Die Klägerin hat deshalb ohne schuldhaftes Zögern gehandelt, mithin die Anzeige unverzüglich erstattet. Sie durfte davon ausgehen, daß die Anzeige der Beklagten zum frühestmöglichen Zeitpunkt einer Bearbeitung, nämlich dem Dienstbeginn am folgenden Montagmorgen, zugehen würde. Daß dies gleichwohl nicht der Fall war, lag nicht am Verhalten der Klägerin, sondern beruht auf einem Postversehen, welches, wie schon ausgeführt wurde, der Klägerin nicht zur Last fällt.
Der Einwand der Beklagten, daß sich durch diese Rechtsfolge die Zahl der Fälle erhöhen könnte, in denen Postsendungen erst verspätet bei ihr eingehen, ohne daß dies dem Anzeigenden zur Last fällt, überzeugt nicht. Er allein rechtfertigte, selbst wenn er zutrüge, nicht eine Vernachlässigung der Rechtslage zum Nachteil der Anspruchsberechtigten (vgl dazu auch das Urteil des Senats vom 12. November 1981 - 7 RAr 83/80 -).

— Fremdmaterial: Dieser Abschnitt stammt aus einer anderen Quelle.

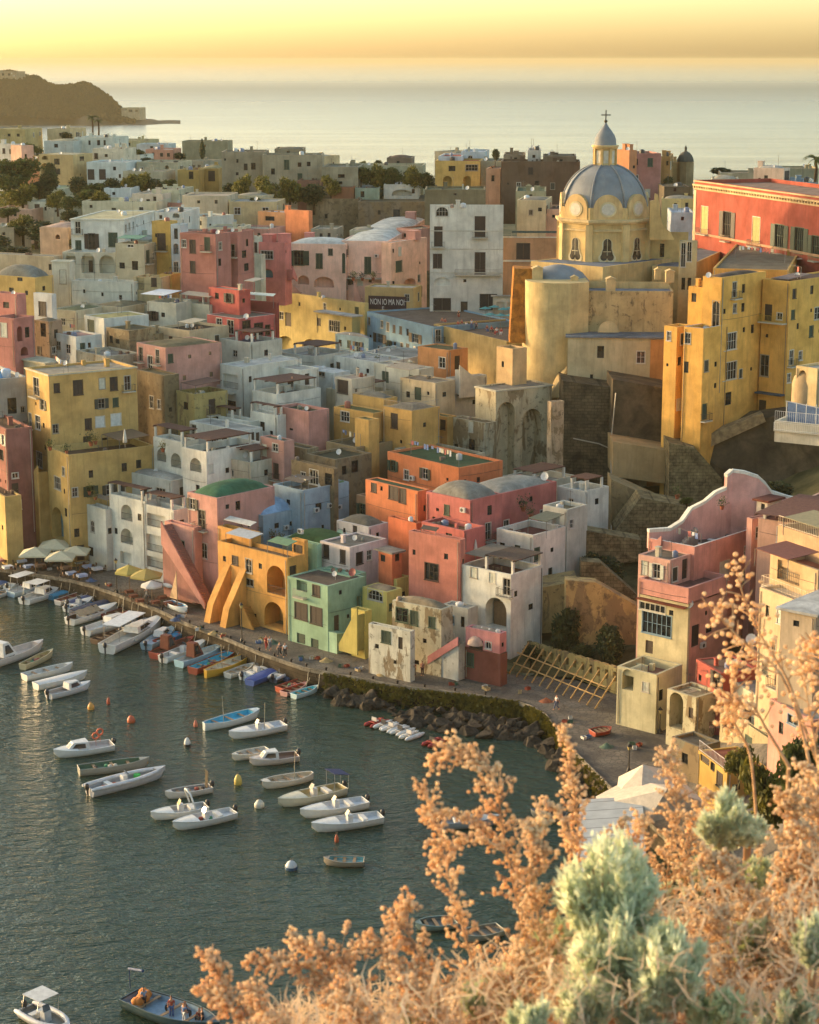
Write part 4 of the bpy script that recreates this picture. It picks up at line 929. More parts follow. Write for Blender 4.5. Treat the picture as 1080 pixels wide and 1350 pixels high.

Die Revision der Beklagten kann nach allem keinen Erfolg haben. Sie ist mit der Maßgabe zurückzuweisen, daß auch der Bescheid der Beklagten vom 28. März 1977 aufgehoben wird, soweit er den begründeten Klageanspruch (erneut) ablehnt. Er ist, wie schon ausgeführt wurde, in diesem Umfange gemäß § 96 SGG Gegenstand des Verfahrens geworden. Über diesen Verwaltungsakt muß deshalb kraft der Anfallwirkung des § 96 SGG in diesem Verfahren entschieden werden. Das LSG hat dies übersehen, obwohl es den Klageanspruch in vollem Umfang für begründet gehalten hat. Weil das LSG alle dafür erforderlichen Feststellungen getroffen hat, konnte der Senat diese Entscheidung ohne Zwang zur Zurückverweisung der Sache nachholen (vgl BSG SozR 1500 § 96 Nrn 13, 18).